CV NEWS FEED // The Episcopal bishop of Washington, D.C., delivered a stridently political sermon about “transgender children” and illegal immigrants in the presence of President Donald Trump, Vice President JD Vance, and their families during a traditional national prayer service held at the Washington National Cathedral Tuesday. Trump later dismissed the pointed homily in response to questions from the press.
On the first full day of Trump’s second term, Episcopal Bishop of Washington Mariann Edgar Budde presided over the Service of Prayer for the Nation. Trump attended the service with his wife Melania, other family members, Vance, and Speaker of the House Mike Johnson, R-LA.
“In the name of our God, I ask you to have mercy upon the people in our country who are scared now,” Budde preached to the president from her pulpit. “There are gay, lesbian, and transgender children in Democratic, Republican, and independent families, some who fear for their lives.”
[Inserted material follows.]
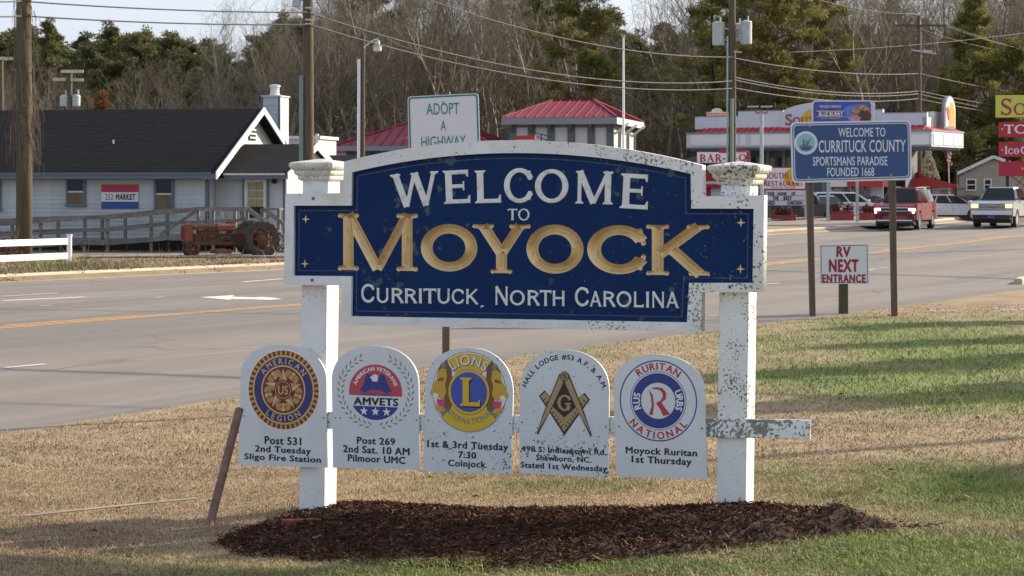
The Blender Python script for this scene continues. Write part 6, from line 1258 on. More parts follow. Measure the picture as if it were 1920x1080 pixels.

Budde went on to express strong opposition to Trump’s border security policies.
“The people who pick our crops and clean our office buildings,” she said, referring to illegal migrants, “they may not be citizens, or have the proper documentation, but the vast majority of immigrants are not criminals.”
“I ask you to have mercy, Mr. President, on those in our communities whose children fear that their parents would be taken away,” Budde continued. “Our God teaches us that we are to be merciful to the stranger, for we were all once strangers in this land.”
The Episcopal Church to which the prelate belongs is a liberal mainline Protestant denomination that supports abortion, same-sex “marriage,” the subjection of children to experimental sexual surgeries, and the ordination of women.
At the White House after the prayer service had concluded, reporters repeatedly asked Trump what he thought of Budde’s sermon.
“What did you think?” the president asked in response. “You like it? You find it exciting? Not too exciting, was it?”
“I did think it was a good service though,” Trump told the reporters, referring to the prayer event as a whole.
Budde’s history of staunch opposition to Trump’s first presidency and support for far-left political causes began to come under heightened scrutiny in the hours following her widely panned sermon.
FOX News noted that she “had been a vocal critic of Trump and the U.S. government following George Floyd’s death” in 2020.
The Daily Caller reported Tuesday that Budde “said during a phone call in 2020 that she was ‘outraged’ by the president’s speech about the importance of law and order at St. John’s Episcopal Church after it was set ablaze by Black Lives Matter protesters.”
Budde told an interviewer that same year: “We need to replace President Trump.”